Jarosławicz Jarosław - Jugra Samotłor Niżniewartowsk (25:20, 25:21, 19:25, 20:25, 15:9)


Dynamo Moskwa - Gazprom-Jugra Surgut (23:25, 25:16, 27:25, 25:21)


Zenit Kazań - Dynamo LO 3:0 (24:14, 25:22, 25:18)

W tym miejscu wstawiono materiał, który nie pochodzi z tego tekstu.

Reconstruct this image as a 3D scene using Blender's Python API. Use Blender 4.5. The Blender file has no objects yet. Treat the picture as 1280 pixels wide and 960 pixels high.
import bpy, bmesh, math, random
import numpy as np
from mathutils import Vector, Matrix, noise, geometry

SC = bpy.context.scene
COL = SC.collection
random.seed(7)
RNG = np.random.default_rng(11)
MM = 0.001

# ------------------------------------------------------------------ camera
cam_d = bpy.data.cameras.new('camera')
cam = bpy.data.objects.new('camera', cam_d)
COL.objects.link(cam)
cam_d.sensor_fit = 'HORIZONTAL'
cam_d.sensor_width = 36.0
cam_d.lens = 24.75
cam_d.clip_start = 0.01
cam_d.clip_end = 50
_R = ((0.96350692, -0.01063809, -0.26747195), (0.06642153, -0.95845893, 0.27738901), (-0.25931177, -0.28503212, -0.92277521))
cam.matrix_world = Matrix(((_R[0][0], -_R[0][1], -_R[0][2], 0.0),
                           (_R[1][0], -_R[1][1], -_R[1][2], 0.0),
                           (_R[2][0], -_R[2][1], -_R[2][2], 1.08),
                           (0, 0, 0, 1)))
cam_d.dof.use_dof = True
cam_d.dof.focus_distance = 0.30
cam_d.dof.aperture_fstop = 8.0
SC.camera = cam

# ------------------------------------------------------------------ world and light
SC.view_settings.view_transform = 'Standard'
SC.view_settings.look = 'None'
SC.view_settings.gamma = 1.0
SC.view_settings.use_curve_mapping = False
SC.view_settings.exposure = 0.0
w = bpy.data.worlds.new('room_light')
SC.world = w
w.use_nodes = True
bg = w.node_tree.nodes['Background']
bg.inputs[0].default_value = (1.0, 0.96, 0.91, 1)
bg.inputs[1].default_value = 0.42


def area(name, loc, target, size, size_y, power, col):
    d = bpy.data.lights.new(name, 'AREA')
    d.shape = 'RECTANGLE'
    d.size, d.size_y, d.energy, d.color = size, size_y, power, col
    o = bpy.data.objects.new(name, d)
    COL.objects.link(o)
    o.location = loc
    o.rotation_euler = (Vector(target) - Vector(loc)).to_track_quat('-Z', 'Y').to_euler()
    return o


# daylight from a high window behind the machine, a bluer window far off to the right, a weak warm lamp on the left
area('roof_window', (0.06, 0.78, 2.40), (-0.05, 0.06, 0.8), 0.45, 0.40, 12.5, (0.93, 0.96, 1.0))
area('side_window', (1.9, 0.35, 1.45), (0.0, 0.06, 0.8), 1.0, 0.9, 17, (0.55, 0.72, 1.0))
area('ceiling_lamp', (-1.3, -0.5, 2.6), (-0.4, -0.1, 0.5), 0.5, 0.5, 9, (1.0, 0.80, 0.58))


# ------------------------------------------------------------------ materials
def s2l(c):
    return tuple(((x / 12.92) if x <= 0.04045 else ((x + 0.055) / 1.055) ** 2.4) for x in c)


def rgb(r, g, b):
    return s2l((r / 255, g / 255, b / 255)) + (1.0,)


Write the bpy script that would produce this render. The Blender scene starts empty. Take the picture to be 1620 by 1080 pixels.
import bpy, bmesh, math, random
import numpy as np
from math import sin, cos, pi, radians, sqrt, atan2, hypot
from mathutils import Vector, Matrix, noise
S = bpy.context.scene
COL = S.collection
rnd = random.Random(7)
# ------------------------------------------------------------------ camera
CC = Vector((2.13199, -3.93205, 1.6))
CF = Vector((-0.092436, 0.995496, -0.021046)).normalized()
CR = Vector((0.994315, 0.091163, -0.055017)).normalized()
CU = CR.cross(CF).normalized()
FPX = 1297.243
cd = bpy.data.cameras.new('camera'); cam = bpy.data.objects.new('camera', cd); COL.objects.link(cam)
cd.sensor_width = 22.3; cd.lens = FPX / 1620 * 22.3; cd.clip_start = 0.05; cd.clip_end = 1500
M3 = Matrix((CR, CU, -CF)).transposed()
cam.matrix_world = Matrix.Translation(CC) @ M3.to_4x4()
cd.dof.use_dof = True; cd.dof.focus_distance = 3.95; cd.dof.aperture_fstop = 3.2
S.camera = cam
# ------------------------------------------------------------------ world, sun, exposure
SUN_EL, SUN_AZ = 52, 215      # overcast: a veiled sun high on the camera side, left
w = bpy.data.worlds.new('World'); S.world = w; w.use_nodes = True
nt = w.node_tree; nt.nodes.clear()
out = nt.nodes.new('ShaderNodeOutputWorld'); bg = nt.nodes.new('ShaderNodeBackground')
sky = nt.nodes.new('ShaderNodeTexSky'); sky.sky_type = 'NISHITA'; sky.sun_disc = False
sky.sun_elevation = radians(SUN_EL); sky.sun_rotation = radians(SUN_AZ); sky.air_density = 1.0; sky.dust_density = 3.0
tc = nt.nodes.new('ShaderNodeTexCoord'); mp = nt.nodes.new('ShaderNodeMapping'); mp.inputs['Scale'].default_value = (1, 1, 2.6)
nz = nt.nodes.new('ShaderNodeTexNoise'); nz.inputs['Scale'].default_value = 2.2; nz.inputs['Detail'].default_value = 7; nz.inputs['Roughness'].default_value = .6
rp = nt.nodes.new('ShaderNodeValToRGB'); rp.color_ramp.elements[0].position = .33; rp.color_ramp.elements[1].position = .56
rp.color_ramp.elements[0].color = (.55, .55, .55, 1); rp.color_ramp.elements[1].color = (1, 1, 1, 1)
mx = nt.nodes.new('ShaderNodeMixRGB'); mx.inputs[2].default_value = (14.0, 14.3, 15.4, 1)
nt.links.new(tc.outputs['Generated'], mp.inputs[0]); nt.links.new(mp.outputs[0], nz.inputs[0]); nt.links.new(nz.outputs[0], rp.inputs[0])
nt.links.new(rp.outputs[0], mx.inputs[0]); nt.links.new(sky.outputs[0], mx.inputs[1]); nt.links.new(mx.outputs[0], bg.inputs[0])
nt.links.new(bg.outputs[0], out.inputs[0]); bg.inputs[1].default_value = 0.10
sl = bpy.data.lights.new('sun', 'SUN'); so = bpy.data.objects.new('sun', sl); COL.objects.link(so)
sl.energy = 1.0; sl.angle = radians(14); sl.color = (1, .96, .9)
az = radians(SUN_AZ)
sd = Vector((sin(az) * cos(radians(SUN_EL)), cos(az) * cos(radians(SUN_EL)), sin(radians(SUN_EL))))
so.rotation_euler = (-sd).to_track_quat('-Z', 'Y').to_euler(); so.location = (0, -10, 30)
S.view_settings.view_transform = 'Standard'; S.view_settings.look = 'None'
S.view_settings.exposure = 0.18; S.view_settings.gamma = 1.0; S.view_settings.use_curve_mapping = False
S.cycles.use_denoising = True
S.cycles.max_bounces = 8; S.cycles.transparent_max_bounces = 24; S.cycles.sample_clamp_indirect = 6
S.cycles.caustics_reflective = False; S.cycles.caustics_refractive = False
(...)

Tabela Superligi po rundzie zasadniczej

Miejsce Zespół Z-P Sety Punkty
1. Zenit 25-1 77-17 74
2. Kuzbass 21-5 66-25 61
3. Zenit SP 19-7 65-32 56
4. Fakieł 19-7 68-38 56
5. Biełogorie 18-8 60-31 53
6. Lokomotiw 16-10 56-40 49
7. Dynamo 12-13 51-51 40
8. Ural 11-15 43-57 30
9. Jugra 9-17 40-55 30
10. Jenisej 9-17 38-59 30
11. Nova 8-18 38-62 26
12. Dynamo LO 8-18 35-66 23
13. Jarosławicz 4-22 23-73 11
14. Samotłor 2-24 22-76 7

Pary ćwierćfinałowe:

1. Zenit Kazań - 8. Ural Ufa 
2. Kuzbass Kemerowo - 7. Dynamo Moskwa 
3. Zenit Sankt Petersburg - 6. Lokomotiw Nowosybirsk 
4. Fakieł Nowy Urengoj - 5. Biełogorie Biełgorod

W pierwszej rundzie play-off zespoły zagrają w serii do dwóch zwycięstw. Pierwsze mecze zostaną rozegrane 30 marca lub 6 kwietnia na boiskach drużyn zajmujących wyższe miejsca po sezonie regularnym. Druga runda odbędzie się 14 kwietnia w halach drużyn, które zajęły pozycje 5-8. W razie potrzeby spotkania trzeciej serii zaplanowano na 17 kwietnia.